### EXERCISE AIM
Set down the full listing exactly as given. Any pictures are to be left out.

### SOURCE MATERIAL
________________________

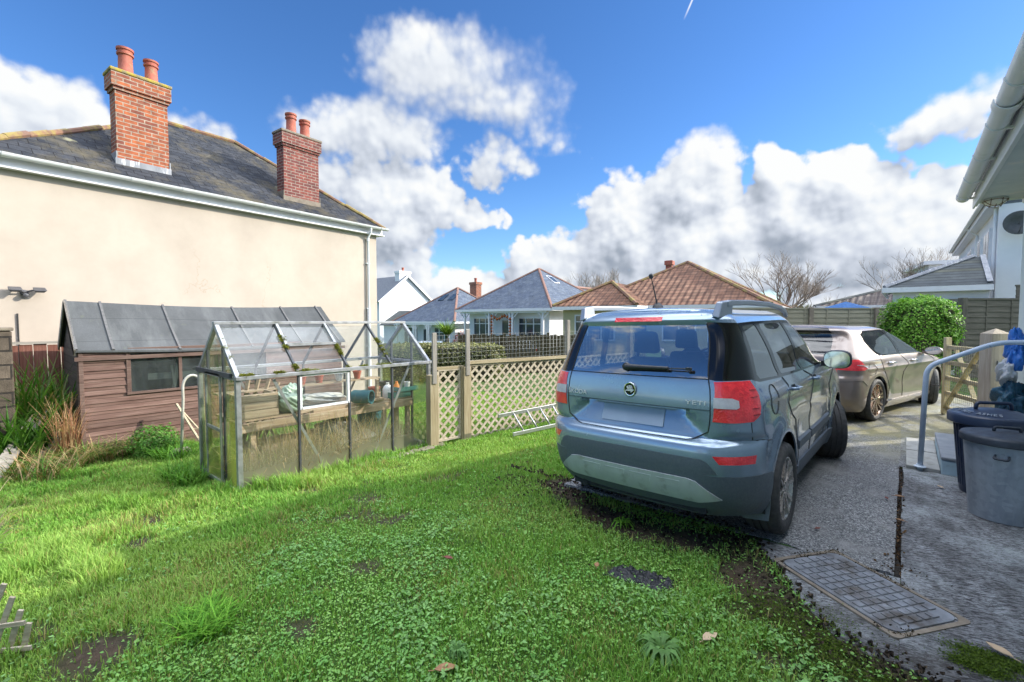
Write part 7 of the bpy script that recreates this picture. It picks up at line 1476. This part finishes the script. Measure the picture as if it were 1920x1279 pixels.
# ------------------------------------------------------------------ houses and trees beyond the garden
slates('slate_blue', (.075, .095, .135), (.12, .145, .185), (.035, .042, .055), .34, .26, (.15, .17, .18), None, .5, .35); pantile('tile_green', (.055, .065, .07), (.07, .08, .08), (.085, .09, .07), 2.4, .22)
pantile('pantile_brown', (.135, .068, .042), (.195, .096, .058), (.25, .135, .085)); pantile('pantile_grey', (.13, .105, .095), (.17, .14, .125), (.20, .17, .15))
pm('white_render', (.80, .81, .82), (.74, .75, .77), 2., .8, .1, 60.); pm('cream_paint', (.60, .53, .32), (.54, .47, .28), 2., .8); pm('roof_edge', (.27, .14, .105), (.21, .12, .09), 4., .8)
pm('window_dark', (.03, .04, .05), (.07, .09, .11), 1.5, .06, spec=.8); pm('timber_brown', (.12, .06, .03), None, rough=.6); pm('garland', (.45, .10, .02), (.22, .09, .03), 9., .8)
def hip_house(name, label, loc, rz, w_, d, eave, rise, wallm, roofm, edge='ridge_tile', ov=.35, ridge_x=False, fascia=True):
    """local: x along the front, y away, front-left corner at the origin; eave height above the base"""
    root = thing(name, label, 'house', loc, rz); bm = MB(); bm.box(0, w_, 0, d, -1., eave - .02); bm.build('wall', wallm, root)
    a, b_, c, dd = (-ov, -ov, eave), (w_ + ov, -ov, eave), (w_ + ov, d + ov, eave), (-ov, d + ov, eave); h = min(w_, d) / 2 + ov
    if w_ >= d: r0, r1 = (h - ov, d / 2, eave + rise), (w_ - h + ov, d / 2, eave + rise); fs = [(a, b_, r1, r0), (b_, c, r1), (c, dd, r0, r1), (dd, a, r0)]
    else: r0, r1 = (w_ / 2, h - ov, eave + rise), (w_ / 2, d - h + ov, eave + rise); fs = [(a, b_, r0), (b_, c, r1, r0), (c, dd, r1), (dd, a, r0, r1)]
    if (Vector(r0) - Vector(r1)).length < .05: r1 = (r0[0] + .05, r0[1], r0[2])
    bm = MB()
    for f in fs: bm.poly(*f)
    ro = bm.build('roof', roofm, root); bm = MB()
    for p0, p1 in ((a, r0), (b_, r1 if w_ >= d else r0), (c, r1), (dd, r0 if w_ >= d else r1), (r0, r1)): bm.tube([p0, p1], .10, 6)
    bm.build('ridge_tiles', edge, ro)
    bm = MB(); t = .02
    for p0, p1 in ((a, b_), (b_, c), (c, dd), (dd, a)): bm.bar((p0[0], p0[1], eave - .07), (p1[0], p1[1], eave - .07), .06, .17)
    bm.box(-ov, w_ + ov, -ov, d + ov, eave - .16, eave - .14); bm.build('fascia', 'white_upvc', root)
    return root, ro
def window(root, x, z, w_, h, y=-.0, n=2, mat='window_dark', axis='x', fm='white_upvc', transom=True):
    bm = MB(); P_ = (lambda u, v, d: (x + u, y - d, z + v)) if axis == 'x' else (lambda u, v, d: (y + d, x + u, z + v)); t = .07
    def bx(u0, u1, v0, v1, d0, d1):
        a = P_(u0, v0, d0); c = P_(u1, v1, d1); bm.box(min(a[0], c[0]), max(a[0], c[0]), min(a[1], c[1]), max(a[1], c[1]), min(a[2], c[2]), max(a[2], c[2]))
    bx(0, w_, 0, t, 0, .06); bx(0, w_, h - t, h, 0, .06); bx(0, t, t, h - t, 0, .06); bx(w_ - t, w_, t, h - t, 0, .06)
    for k in range(1, n): bx(w_ * k / n - t / 2, w_ * k / n + t / 2, t, h - t, 0, .05)
    if transom: bx(t, w_ - t, h * .70, h * .70 + .05, 0, .045)
    fo = bm.build('window', fm, root); bm = MB(); a = P_(t, t, .012); c = P_(w_ - t, h - t, .02); bm.box(min(a[0], c[0]), max(a[0], c[0]), min(a[1], c[1]), max(a[1], c[1]), min(a[2], c[2]), max(a[2], c[2])); bm.build('pane', mat, fo); return fo
def stack(root, x, y, z0, z1, w_, d, mat, pot=True):
    bm = MB(); bm.box(x - w_ / 2, x + w_ / 2, y - d / 2, y + d / 2, z0, z1); bm.box(x - w_ / 2 - .06, x + w_ / 2 + .06, y - d / 2 - .06, y + d / 2 + .06, z1 - .25, z1 - .02); s_ = bm.build('chimney', mat, root)
    if pot: bm = MB(); bm.lathe([(.13, 0), (.12, .3), (.15, .32), (.15, .42), (.1, .42)], 12, (x, y, z1 - .01)); bm.build('chimney_pot', 'terracotta', s_)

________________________

### TASK SOLUTION
Write part 7 of the bpy script that recreates this picture. It picks up at line 1476. This part finishes the script. Measure the picture as if it were 1920x1279 pixels.
# ------------------------------------------------------------------ houses and trees beyond the garden
slates('slate_blue', (.075, .095, .135), (.12, .145, .185), (.035, .042, .055), .34, .26, (.15, .17, .18), None, .5, .35); pantile('tile_green', (.055, .065, .07), (.07, .08, .08), (.085, .09, .07), 2.4, .22)
pantile('pantile_brown', (.135, .068, .042), (.195, .096, .058), (.25, .135, .085)); pantile('pantile_grey', (.13, .105, .095), (.17, .14, .125), (.20, .17, .15))
pm('white_render', (.80, .81, .82), (.74, .75, .77), 2., .8, .1, 60.); pm('cream_paint', (.60, .53, .32), (.54, .47, .28), 2., .8); pm('roof_edge', (.27, .14, .105), (.21, .12, .09), 4., .8)
pm('window_dark', (.03, .04, .05), (.07, .09, .11), 1.5, .06, spec=.8); pm('timber_brown', (.12, .06, .03), None, rough=.6); pm('garland', (.45, .10, .02), (.22, .09, .03), 9., .8)
def hip_house(name, label, loc, rz, w_, d, eave, rise, wallm, roofm, edge='ridge_tile', ov=.35, ridge_x=False, fascia=True):
    """local: x along the front, y away, front-left corner at the origin; eave height above the base"""
    root = thing(name, label, 'house', loc, rz); bm = MB(); bm.box(0, w_, 0, d, -1., eave - .02); bm.build('wall', wallm, root)
    a, b_, c, dd = (-ov, -ov, eave), (w_ + ov, -ov, eave), (w_ + ov, d + ov, eave), (-ov, d + ov, eave); h = min(w_, d) / 2 + ov
    if w_ >= d: r0, r1 = (h - ov, d / 2, eave + rise), (w_ - h + ov, d / 2, eave + rise); fs = [(a, b_, r1, r0), (b_, c, r1), (c, dd, r0, r1), (dd, a, r0)]
    else: r0, r1 = (w_ / 2, h - ov, eave + rise), (w_ / 2, d - h + ov, eave + rise); fs = [(a, b_, r0), (b_, c, r1, r0), (c, dd, r1), (dd, a, r0, r1)]
    if (Vector(r0) - Vector(r1)).length < .05: r1 = (r0[0] + .05, r0[1], r0[2])
    bm = MB()
    for f in fs: bm.poly(*f)
    ro = bm.build('roof', roofm, root); bm = MB()
    for p0, p1 in ((a, r0), (b_, r1 if w_ >= d else r0), (c, r1), (dd, r0 if w_ >= d else r1), (r0, r1)): bm.tube([p0, p1], .10, 6)
    bm.build('ridge_tiles', edge, ro)
    bm = MB(); t = .02
    for p0, p1 in ((a, b_), (b_, c), (c, dd), (dd, a)): bm.bar((p0[0], p0[1], eave - .07), (p1[0], p1[1], eave - .07), .06, .17)
    bm.box(-ov, w_ + ov, -ov, d + ov, eave - .16, eave - .14); bm.build('fascia', 'white_upvc', root)
    return root, ro
def window(root, x, z, w_, h, y=-.0, n=2, mat='window_dark', axis='x', fm='white_upvc', transom=True):
    bm = MB(); P_ = (lambda u, v, d: (x + u, y - d, z + v)) if axis == 'x' else (lambda u, v, d: (y + d, x + u, z + v)); t = .07
    def bx(u0, u1, v0, v1, d0, d1):
        a = P_(u0, v0, d0); c = P_(u1, v1, d1); bm.box(min(a[0], c[0]), max(a[0], c[0]), min(a[1], c[1]), max(a[1], c[1]), min(a[2], c[2]), max(a[2], c[2]))
    bx(0, w_, 0, t, 0, .06); bx(0, w_, h - t, h, 0, .06); bx(0, t, t, h - t, 0, .06); bx(w_ - t, w_, t, h - t, 0, .06)
    for k in range(1, n): bx(w_ * k / n - t / 2, w_ * k / n + t / 2, t, h - t, 0, .05)
    if transom: bx(t, w_ - t, h * .70, h * .70 + .05, 0, .045)
    fo = bm.build('window', fm, root); bm = MB(); a = P_(t, t, .012); c = P_(w_ - t, h - t, .02); bm.box(min(a[0], c[0]), max(a[0], c[0]), min(a[1], c[1]), max(a[1], c[1]), min(a[2], c[2]), max(a[2], c[2])); bm.build('pane', mat, fo); return fo
def stack(root, x, y, z0, z1, w_, d, mat, pot=True):
    bm = MB(); bm.box(x - w_ / 2, x + w_ / 2, y - d / 2, y + d / 2, z0, z1); bm.box(x - w_ / 2 - .06, x + w_ / 2 + .06, y - d / 2 - .06, y + d / 2 + .06, z1 - .25, z1 - .02); s_ = bm.build('chimney', mat, root)
    if pot: bm = MB(); bm.lathe([(.13, 0), (.12, .3), (.15, .32), (.15, .42), (.1, .42)], 12, (x, y, z1 - .01)); bm.build('chimney_pot', 'terracotta', s_)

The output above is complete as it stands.